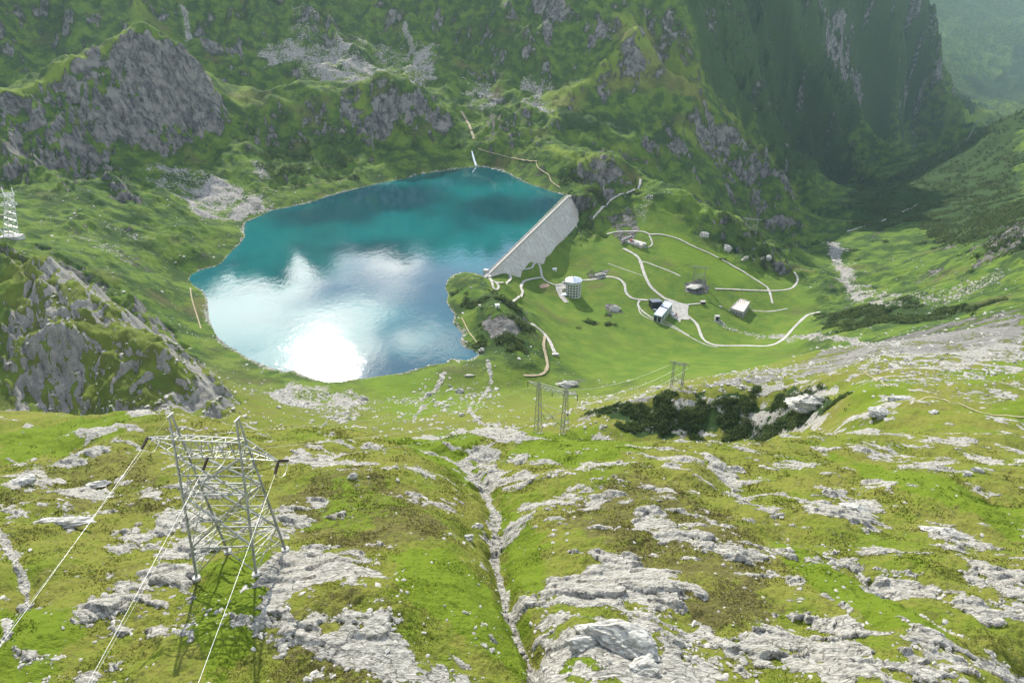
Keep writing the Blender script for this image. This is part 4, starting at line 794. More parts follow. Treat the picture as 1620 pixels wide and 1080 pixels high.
p = hit(878.5, 561.5, 300); e = empty('loading_ramp', p, 'pale concrete block at the lower end of the short road', 'ramp'); b = MB(); b.obox(p, (1, .1), 7, 4, p[2]-2, p[2]+1.6); b.build('block', M['footing'], e, at=p); b = MB(); b.obox(p+np.array([0, -2.2, 0]), (1, .1), 6.4, .35, p[2]-2.4, p[2]+2.2); b.build('kerb', M['grey'], e, at=p)
# waterfall
w = [hit(*a, 600) for a in spline([(746.5,240),(748,246),(750,253),(752,259),(753.5,263)], 6)]; b = MB()
for i in range(len(w)-1):
    pass
b.tube([a+np.array([0, 0, .4+.4*math.sin(i*2.1)]) for i, a in enumerate(w)], [1.3+1.0*i/len(w)+.35*math.sin(i*3.3) for i in range(len(w))], 8)
tag(b.build('waterfall', M['fall'], None, True), 'thin white waterfall dropping into the far end of the lake', 'waterfall', None, 'thing')
# ------------------------------------------------------------------ pylons
def lacing(b, p0, p1, q0, q1, n, w):
    """zig-zag between the members p0-p1 and q0-q1"""
    p0, p1, q0, q1 = (np.array(a, float) for a in (p0, p1, q0, q1)); L = []
    for i in range(n+1):
        t = i/n; L.append(p0+(p1-p0)*t if i % 2 == 0 else q0+(q1-q0)*t)
    for a, c in zip(L[:-1], L[1:]): b.beam(a, c, w)
def insul(b, p, q, r=.14, n=11):
    p = np.array(p, float); q = np.array(q, float); pts = []; rr = []
    for i in range(n): 
        for f, s in ((.1, .45), (.35, 1), (.65, 1), (.9, .45)): pts.append(p+(q-p)*(i+f)/n); rr.append(r*s)
    b.tube(pts, rr, 8)
cables = []
def a_frame_pylon(fit, label, group):
    O, th, a, bb, h, at_, ta = fit; O = np.array(O, float); O[2] = g1(O[0], O[1]); h += fit[0][2]-O[2]; u = np.array([math.cos(th), math.sin(th)]); v = np.array([-u[1], u[0]])
    e = empty('lattice_pylon', O, label, 'pylon', group); U = np.array([*u, 0]); V = np.array([*v, 0])
    apex = [O-U*at_+np.array([0, 0, h]), O+U*at_+np.array([0, 0, h+1.2])]
    ft = [O-U*a-V*bb, O+U*a-V*bb, O+U*a+V*bb, O-U*a+V*bb]
    for f in ft: f[2] = g1(f[0], f[1])+.35
    def L(i, t): ap = apex[0] if i in (0, 3) else apex[1]; return ft[i]+(ap-ft[i])*t + V*(-1 if i < 2 else 1)*.22*t
    for i in range(4): b = MB(); b.beam(L(i, 0), L(i, 1), .28, .20); b.build('leg', M['darksteel'], e, at=O)
    for i in range(4): b = MB(); c = ft[i].copy(); b.tube([c-np.array([0, 0, 1.6]), c+np.array([0, 0, .25])], [.75, .6], 12); b.build('footing', M['footing'], e, at=O)
    f0, f1 = .77, .865
    b = MB(); w = .15                                   # braces of the two broad faces
    lv = [.20, .37, .54, .66, f0]
    for i, j in ((0, 1), (3, 2)):
        for t in (.20, .54): b.beam(L(i, t), L(j, t), .20)
        m20 = (L(i, .20)+L(j, .20))/2
        b.beam(m20, L(i, .02), w); b.beam(m20, L(j, .02), w)
        for k_ in range(1, 4):
            s = k_/4; b.beam(m20+(L(i, .02)-m20)*s, L(i, .20-.18*s*.55), .09); b.beam(m20+(L(j, .02)-m20)*s, L(j, .20-.18*s*.55), .09)
        for t0, t1 in ((.20, .54), (.54, f0)):
            b.beam(L(i, t0), L(j, t1), .24); b.beam(L(j, t0), L(i, t1), .24)
            mc = (L(i, t0)+L(j, t1)+L(j, t0)+L(i, t1))/4; tm = (t0+t1)/2
            b.beam(L(i, tm), mc, .10); b.beam(L(j, tm), mc, .10)
            for q_ in (.25, .75):
                tt = t0+(t1-t0)*q_; xa = L(i, t0)+(L(j, t1)-L(i, t0))*q_; xb = L(j, t0)+(L(i, t1)-L(j, t0))*q_
                near_i, near_j = (xa, xb) if q_ < .5 else (xb, xa)
                b.beam(L(i, tt), near_i, .08); b.beam(L(j, tt), near_j, .08)
    for i, j in ((0, 1), (3, 2)):
        for t in (.37, .66): b.beam(L(i, t), L(j, t), .09)
        for t0, t1 in ((.20, .37), (.37, .54), (.54, .66), (.66, f0)):
            m0 = (L(i, t1)+L(j, t1))/2; b.beam(L(i, t0), m0, .07); b.beam(L(j, t0), m0, .07)
    for t in (.20, .37): b.beam(L(0, t), L(2, t), .08); b.beam(L(1, t), L(3, t), .08)
    for t in (.54,): b.beam(L(0, t), L(2, t), .1); b.beam(L(1, t), L(3, t), .1)
    b.build('face_bracing', M['steel'], e, at=O)
    for i, j in ((0, 3), (1, 2)):                      # ladder-like lacing of each A frame
        b = MB(); ts = [.06, .13, .20, .28, .37, .46, .54, .62, .70, f0, f1, .92]
        for t in ts[2::2]: b.beam(L(i, t), L(j, t), .08)
        for k_, (t0, t1) in enumerate(zip(ts[:-1], ts[1:])): b.beam(L(i if k_ % 2 else j, t0), L(j if k_ % 2 else i, t1), .08)
        for k_, (t0, t1) in enumerate(zip(ts[:-1], ts[1:])): b.beam(L(j if k_ % 2 else i, (t0+t1)/2), L(i if k_ % 2 else j, (t0+t1)/2), .06)
        for t0, t1 in ((.02, .20), (.20, .46), (.46, .70)): b.beam(L(i, t0), L(j, t1), .10); b.beam(L(j, t0), L(i, t1), .10)
        b.build('side_lacing', M['steel'], e, at=O)
    b = MB(); tips = []
    top = [L(0, f1), L(1, f1), L(2, f1), L(3, f1)]; bot = [L(i, f0) for i in range(4)]
    for A_ in (top, bot): b.beam(A_[0], A_[1], .17); b.beam(A_[3], A_[2], .17)
    lacing(b, top[0], top[1], bot[0], bot[1], 12, .09); lacing(b, top[3], top[2], bot[3], bot[2], 12, .09); lacing(b, top[0], top[1], top[3], top[2], 10, .08); lacing(b, bot[0], bot[1], bot[3], bot[2], 10, .08)
    for s, (i, j) in ((-1, (0, 3)), (1, (1, 2))):
        tip = O+U*s*ta+np.array([0, 0, h*.825]); tips.append(tip)
        for A_ in (top, bot): b.beam(A_[i], tip, .14); b.beam(A_[j], tip, .14)
        for t in (.33, .66):
            b.beam(top[i]+(tip-top[i])*t, bot[i]+(tip-bot[i])*t, .08); b.beam(top[j]+(tip-top[j])*t, bot[j]+(tip-bot[j])*t, .08); b.beam(top[i]+(tip-top[i])*t, top[j]+(tip-top[j])*t, .08); b.beam(bot[i]+(tip-bot[i])*t, bot[j]+(tip-bot[j])*t, .08)
    b.build('crossarm', M['steel'], e, at=O)
    mid = (bot[0]+bot[1])/2; midb = (bot[3]+bot[2])/2
    for s in (0, 1): b = MB(); b.beam(apex[s]-V*.7, apex[s]+V*.7, .14); b.build('earth_wire_arm', M['steel'], e, at=O)
    return e, O, U, V, h, [tips[0], mid, tips[1]], [tips[0], midb, tips[1]], apex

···

● **Task brief**
Reproduce the material above in full, exactly, with no images.

● **Completed task**
Keep writing the Blender script for this image. This is part 4, starting at line 794. More parts follow. Treat the picture as 1620 pixels wide and 1080 pixels high.
p = hit(878.5, 561.5, 300); e = empty('loading_ramp', p, 'pale concrete block at the lower end of the short road', 'ramp'); b = MB(); b.obox(p, (1, .1), 7, 4, p[2]-2, p[2]+1.6); b.build('block', M['footing'], e, at=p); b = MB(); b.obox(p+np.array([0, -2.2, 0]), (1, .1), 6.4, .35, p[2]-2.4, p[2]+2.2); b.build('kerb', M['grey'], e, at=p)
# waterfall
w = [hit(*a, 600) for a in spline([(746.5,240),(748,246),(750,253),(752,259),(753.5,263)], 6)]; b = MB()
for i in range(len(w)-1):
    pass
b.tube([a+np.array([0, 0, .4+.4*math.sin(i*2.1)]) for i, a in enumerate(w)], [1.3+1.0*i/len(w)+.35*math.sin(i*3.3) for i in range(len(w))], 8)
tag(b.build('waterfall', M['fall'], None, True), 'thin white waterfall dropping into the far end of the lake', 'waterfall', None, 'thing')
# ------------------------------------------------------------------ pylons
def lacing(b, p0, p1, q0, q1, n, w):
    """zig-zag between the members p0-p1 and q0-q1"""
    p0, p1, q0, q1 = (np.array(a, float) for a in (p0, p1, q0, q1)); L = []
    for i in range(n+1):
        t = i/n; L.append(p0+(p1-p0)*t if i % 2 == 0 else q0+(q1-q0)*t)
    for a, c in zip(L[:-1], L[1:]): b.beam(a, c, w)
def insul(b, p, q, r=.14, n=11):
    p = np.array(p, float); q = np.array(q, float); pts = []; rr = []
    for i in range(n): 
        for f, s in ((.1, .45), (.35, 1), (.65, 1), (.9, .45)): pts.append(p+(q-p)*(i+f)/n); rr.append(r*s)
    b.tube(pts, rr, 8)
cables = []
def a_frame_pylon(fit, label, group):
    O, th, a, bb, h, at_, ta = fit; O = np.array(O, float); O[2] = g1(O[0], O[1]); h += fit[0][2]-O[2]; u = np.array([math.cos(th), math.sin(th)]); v = np.array([-u[1], u[0]])
    e = empty('lattice_pylon', O, label, 'pylon', group); U = np.array([*u, 0]); V = np.array([*v, 0])
    apex = [O-U*at_+np.array([0, 0, h]), O+U*at_+np.array([0, 0, h+1.2])]
    ft = [O-U*a-V*bb, O+U*a-V*bb, O+U*a+V*bb, O-U*a+V*bb]
    for f in ft: f[2] = g1(f[0], f[1])+.35
    def L(i, t): ap = apex[0] if i in (0, 3) else apex[1]; return ft[i]+(ap-ft[i])*t + V*(-1 if i < 2 else 1)*.22*t
    for i in range(4): b = MB(); b.beam(L(i, 0), L(i, 1), .28, .20); b.build('leg', M['darksteel'], e, at=O)
    for i in range(4): b = MB(); c = ft[i].copy(); b.tube([c-np.array([0, 0, 1.6]), c+np.array([0, 0, .25])], [.75, .6], 12); b.build('footing', M['footing'], e, at=O)
    f0, f1 = .77, .865
    b = MB(); w = .15                                   # braces of the two broad faces
    lv = [.20, .37, .54, .66, f0]
    for i, j in ((0, 1), (3, 2)):
        for t in (.20, .54): b.beam(L(i, t), L(j, t), .20)
        m20 = (L(i, .20)+L(j, .20))/2
        b.beam(m20, L(i, .02), w); b.beam(m20, L(j, .02), w)
        for k_ in range(1, 4):
            s = k_/4; b.beam(m20+(L(i, .02)-m20)*s, L(i, .20-.18*s*.55), .09); b.beam(m20+(L(j, .02)-m20)*s, L(j, .20-.18*s*.55), .09)
        for t0, t1 in ((.20, .54), (.54, f0)):
            b.beam(L(i, t0), L(j, t1), .24); b.beam(L(j, t0), L(i, t1), .24)
            mc = (L(i, t0)+L(j, t1)+L(j, t0)+L(i, t1))/4; tm = (t0+t1)/2
            b.beam(L(i, tm), mc, .10); b.beam(L(j, tm), mc, .10)
            for q_ in (.25, .75):
                tt = t0+(t1-t0)*q_; xa = L(i, t0)+(L(j, t1)-L(i, t0))*q_; xb = L(j, t0)+(L(i, t1)-L(j, t0))*q_
                near_i, near_j = (xa, xb) if q_ < .5 else (xb, xa)
                b.beam(L(i, tt), near_i, .08); b.beam(L(j, tt), near_j, .08)
    for i, j in ((0, 1), (3, 2)):
        for t in (.37, .66): b.beam(L(i, t), L(j, t), .09)
        for t0, t1 in ((.20, .37), (.37, .54), (.54, .66), (.66, f0)):
            m0 = (L(i, t1)+L(j, t1))/2; b.beam(L(i, t0), m0, .07); b.beam(L(j, t0), m0, .07)
    for t in (.20, .37): b.beam(L(0, t), L(2, t), .08); b.beam(L(1, t), L(3, t), .08)
    for t in (.54,): b.beam(L(0, t), L(2, t), .1); b.beam(L(1, t), L(3, t), .1)
    b.build('face_bracing', M['steel'], e, at=O)
    for i, j in ((0, 3), (1, 2)):                      # ladder-like lacing of each A frame
        b = MB(); ts = [.06, .13, .20, .28, .37, .46, .54, .62, .70, f0, f1, .92]
        for t in ts[2::2]: b.beam(L(i, t), L(j, t), .08)
        for k_, (t0, t1) in enumerate(zip(ts[:-1], ts[1:])): b.beam(L(i if k_ % 2 else j, t0), L(j if k_ % 2 else i, t1), .08)
        for k_, (t0, t1) in enumerate(zip(ts[:-1], ts[1:])): b.beam(L(j if k_ % 2 else i, (t0+t1)/2), L(i if k_ % 2 else j, (t0+t1)/2), .06)
        for t0, t1 in ((.02, .20), (.20, .46), (.46, .70)): b.beam(L(i, t0), L(j, t1), .10); b.beam(L(j, t0), L(i, t1), .10)
        b.build('side_lacing', M['steel'], e, at=O)
    b = MB(); tips = []
    top = [L(0, f1), L(1, f1), L(2, f1), L(3, f1)]; bot = [L(i, f0) for i in range(4)]
    for A_ in (top, bot): b.beam(A_[0], A_[1], .17); b.beam(A_[3], A_[2], .17)
    lacing(b, top[0], top[1], bot[0], bot[1], 12, .09); lacing(b, top[3], top[2], bot[3], bot[2], 12, .09); lacing(b, top[0], top[1], top[3], top[2], 10, .08); lacing(b, bot[0], bot[1], bot[3], bot[2], 10, .08)
    for s, (i, j) in ((-1, (0, 3)), (1, (1, 2))):
        tip = O+U*s*ta+np.array([0, 0, h*.825]); tips.append(tip)
        for A_ in (top, bot): b.beam(A_[i], tip, .14); b.beam(A_[j], tip, .14)
        for t in (.33, .66):
            b.beam(top[i]+(tip-top[i])*t, bot[i]+(tip-bot[i])*t, .08); b.beam(top[j]+(tip-top[j])*t, bot[j]+(tip-bot[j])*t, .08); b.beam(top[i]+(tip-top[i])*t, top[j]+(tip-top[j])*t, .08); b.beam(bot[i]+(tip-bot[i])*t, bot[j]+(tip-bot[j])*t, .08)
    b.build('crossarm', M['steel'], e, at=O)
    mid = (bot[0]+bot[1])/2; midb = (bot[3]+bot[2])/2
    for s in (0, 1): b = MB(); b.beam(apex[s]-V*.7, apex[s]+V*.7, .14); b.build('earth_wire_arm', M['steel'], e, at=O)
    return e, O, U, V, h, [tips[0], mid, tips[1]], [tips[0], midb, tips[1]], apex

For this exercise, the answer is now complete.